Pour l’édification de Monsieur Raffarin et de quelques autres, voici, d'après Wikipedia, le résumé de la procédure engagée par J. Foccart lui-même : « En première page du Canard enchaîné du 4 juin 1969, on peut lire en surbandeau l’Histoire de la commode à Foccart qui renvoie en page 2, où il est question de la découverte de la dite commode. Le journal ajoute : Cette découverte a eu l'avantage de mettre en évidence un petit fait qui en dit long : les propos tenus dans les propres bureaux de De Gaulle étaient écoutés et enregistrés par Foccart.
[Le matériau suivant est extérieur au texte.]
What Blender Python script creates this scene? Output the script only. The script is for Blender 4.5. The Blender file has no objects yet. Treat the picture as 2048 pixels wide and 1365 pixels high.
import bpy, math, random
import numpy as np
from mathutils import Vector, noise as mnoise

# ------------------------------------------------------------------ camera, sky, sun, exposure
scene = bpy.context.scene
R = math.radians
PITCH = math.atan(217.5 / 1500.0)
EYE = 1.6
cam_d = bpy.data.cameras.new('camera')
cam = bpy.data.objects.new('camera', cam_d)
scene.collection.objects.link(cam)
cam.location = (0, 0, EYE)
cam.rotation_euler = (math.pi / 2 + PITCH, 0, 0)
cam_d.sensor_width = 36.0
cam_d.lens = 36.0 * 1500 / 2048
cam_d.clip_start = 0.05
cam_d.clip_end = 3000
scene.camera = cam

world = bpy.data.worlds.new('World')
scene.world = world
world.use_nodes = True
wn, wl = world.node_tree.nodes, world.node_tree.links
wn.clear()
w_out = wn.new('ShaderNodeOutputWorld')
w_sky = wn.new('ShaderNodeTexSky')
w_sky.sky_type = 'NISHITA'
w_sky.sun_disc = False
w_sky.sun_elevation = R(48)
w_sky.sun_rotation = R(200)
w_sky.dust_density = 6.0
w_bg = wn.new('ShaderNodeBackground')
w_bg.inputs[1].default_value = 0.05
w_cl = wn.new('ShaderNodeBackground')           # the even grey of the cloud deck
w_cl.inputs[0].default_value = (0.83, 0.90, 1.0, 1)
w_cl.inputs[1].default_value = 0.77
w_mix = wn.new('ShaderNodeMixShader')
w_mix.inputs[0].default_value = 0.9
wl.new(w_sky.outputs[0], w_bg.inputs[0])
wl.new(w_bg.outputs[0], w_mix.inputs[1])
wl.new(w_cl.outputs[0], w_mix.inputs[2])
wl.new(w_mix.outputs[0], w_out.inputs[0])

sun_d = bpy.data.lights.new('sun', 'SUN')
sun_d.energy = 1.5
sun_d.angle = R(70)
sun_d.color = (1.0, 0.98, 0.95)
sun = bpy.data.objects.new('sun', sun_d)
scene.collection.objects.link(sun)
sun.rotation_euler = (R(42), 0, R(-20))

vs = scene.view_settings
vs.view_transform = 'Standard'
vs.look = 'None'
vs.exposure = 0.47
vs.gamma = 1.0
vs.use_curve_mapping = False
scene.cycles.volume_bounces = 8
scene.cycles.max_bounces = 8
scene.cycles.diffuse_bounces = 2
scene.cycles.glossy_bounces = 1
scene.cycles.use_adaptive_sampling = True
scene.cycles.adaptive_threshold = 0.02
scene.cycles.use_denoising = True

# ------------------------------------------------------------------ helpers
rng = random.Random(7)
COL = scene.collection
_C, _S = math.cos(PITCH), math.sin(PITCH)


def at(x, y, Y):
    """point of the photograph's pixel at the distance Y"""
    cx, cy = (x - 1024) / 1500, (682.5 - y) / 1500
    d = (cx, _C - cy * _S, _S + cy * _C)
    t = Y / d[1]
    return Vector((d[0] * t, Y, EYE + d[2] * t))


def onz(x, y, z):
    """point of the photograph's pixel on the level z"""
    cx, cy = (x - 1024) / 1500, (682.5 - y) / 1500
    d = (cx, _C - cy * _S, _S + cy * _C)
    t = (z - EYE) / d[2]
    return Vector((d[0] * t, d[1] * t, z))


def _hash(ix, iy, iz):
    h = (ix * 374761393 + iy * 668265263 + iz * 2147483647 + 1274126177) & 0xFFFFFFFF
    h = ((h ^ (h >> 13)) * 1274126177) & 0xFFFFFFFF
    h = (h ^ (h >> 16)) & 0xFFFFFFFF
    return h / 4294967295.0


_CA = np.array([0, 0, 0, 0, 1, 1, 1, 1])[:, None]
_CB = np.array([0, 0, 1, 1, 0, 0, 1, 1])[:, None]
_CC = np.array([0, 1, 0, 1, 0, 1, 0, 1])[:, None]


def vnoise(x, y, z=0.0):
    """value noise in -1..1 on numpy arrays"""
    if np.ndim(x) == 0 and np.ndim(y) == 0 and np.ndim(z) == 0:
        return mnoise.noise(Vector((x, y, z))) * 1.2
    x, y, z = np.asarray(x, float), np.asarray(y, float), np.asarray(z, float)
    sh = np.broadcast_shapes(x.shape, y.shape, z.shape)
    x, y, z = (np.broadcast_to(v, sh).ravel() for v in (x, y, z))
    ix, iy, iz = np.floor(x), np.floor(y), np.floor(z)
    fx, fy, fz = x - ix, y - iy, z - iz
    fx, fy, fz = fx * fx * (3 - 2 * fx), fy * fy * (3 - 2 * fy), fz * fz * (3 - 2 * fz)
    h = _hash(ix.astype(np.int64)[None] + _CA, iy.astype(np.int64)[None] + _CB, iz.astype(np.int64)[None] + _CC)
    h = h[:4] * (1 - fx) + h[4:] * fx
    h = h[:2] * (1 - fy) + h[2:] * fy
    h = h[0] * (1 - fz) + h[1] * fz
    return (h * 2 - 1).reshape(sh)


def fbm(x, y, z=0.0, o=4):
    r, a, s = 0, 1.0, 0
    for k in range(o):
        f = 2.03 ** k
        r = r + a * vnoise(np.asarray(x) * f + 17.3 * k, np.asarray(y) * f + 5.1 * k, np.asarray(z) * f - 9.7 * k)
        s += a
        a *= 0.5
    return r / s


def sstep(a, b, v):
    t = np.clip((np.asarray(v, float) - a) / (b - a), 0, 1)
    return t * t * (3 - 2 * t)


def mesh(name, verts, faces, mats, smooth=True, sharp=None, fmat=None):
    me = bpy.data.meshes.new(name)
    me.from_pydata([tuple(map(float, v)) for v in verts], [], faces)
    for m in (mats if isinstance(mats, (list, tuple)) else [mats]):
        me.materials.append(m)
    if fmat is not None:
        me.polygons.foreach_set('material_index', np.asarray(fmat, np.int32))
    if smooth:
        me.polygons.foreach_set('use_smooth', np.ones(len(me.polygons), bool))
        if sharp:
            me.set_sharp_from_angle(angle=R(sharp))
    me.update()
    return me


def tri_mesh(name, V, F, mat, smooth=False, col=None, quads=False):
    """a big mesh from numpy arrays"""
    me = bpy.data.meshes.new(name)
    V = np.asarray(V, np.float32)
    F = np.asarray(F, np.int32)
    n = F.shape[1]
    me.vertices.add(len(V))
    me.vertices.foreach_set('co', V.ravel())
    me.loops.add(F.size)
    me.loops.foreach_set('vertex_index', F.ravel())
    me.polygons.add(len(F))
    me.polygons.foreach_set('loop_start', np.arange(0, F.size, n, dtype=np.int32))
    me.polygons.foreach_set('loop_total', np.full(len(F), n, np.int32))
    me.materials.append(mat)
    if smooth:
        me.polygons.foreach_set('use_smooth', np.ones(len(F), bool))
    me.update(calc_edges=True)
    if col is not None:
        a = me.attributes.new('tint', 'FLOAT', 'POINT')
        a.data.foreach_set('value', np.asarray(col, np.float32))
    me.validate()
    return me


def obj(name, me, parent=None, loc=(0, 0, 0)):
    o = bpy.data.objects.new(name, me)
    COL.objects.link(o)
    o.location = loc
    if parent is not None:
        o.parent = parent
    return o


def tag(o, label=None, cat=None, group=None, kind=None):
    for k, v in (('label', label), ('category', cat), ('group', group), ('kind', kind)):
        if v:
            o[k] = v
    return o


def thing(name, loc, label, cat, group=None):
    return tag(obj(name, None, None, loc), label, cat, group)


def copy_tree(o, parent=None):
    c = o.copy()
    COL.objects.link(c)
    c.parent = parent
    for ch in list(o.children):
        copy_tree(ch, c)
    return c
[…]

Foccart porte plainte contre le journal relevant entre autres les insinuations malveillantes lancées contre lui de manière épisodique, le présentant comme le chef d'une police parallèle, ou l'Éminence grise du chef de l'État…. Durant dix semaines, le Canard instruira à l'avance le procès de M. Foccart, avec une page d'enquête et d'échos chaque semaine. Fin janvier 1970, le tribunal de grande instance de Paris se déclara incompétent et condamne Foccart aux dépens, au motif que le Canard avait attaqué Foccart homme public, dans sa fonction et que c'était Foccart privé qui s'estimait diffamé. Le 4 novembre 1970, la cour d'appel déboute Foccart. ».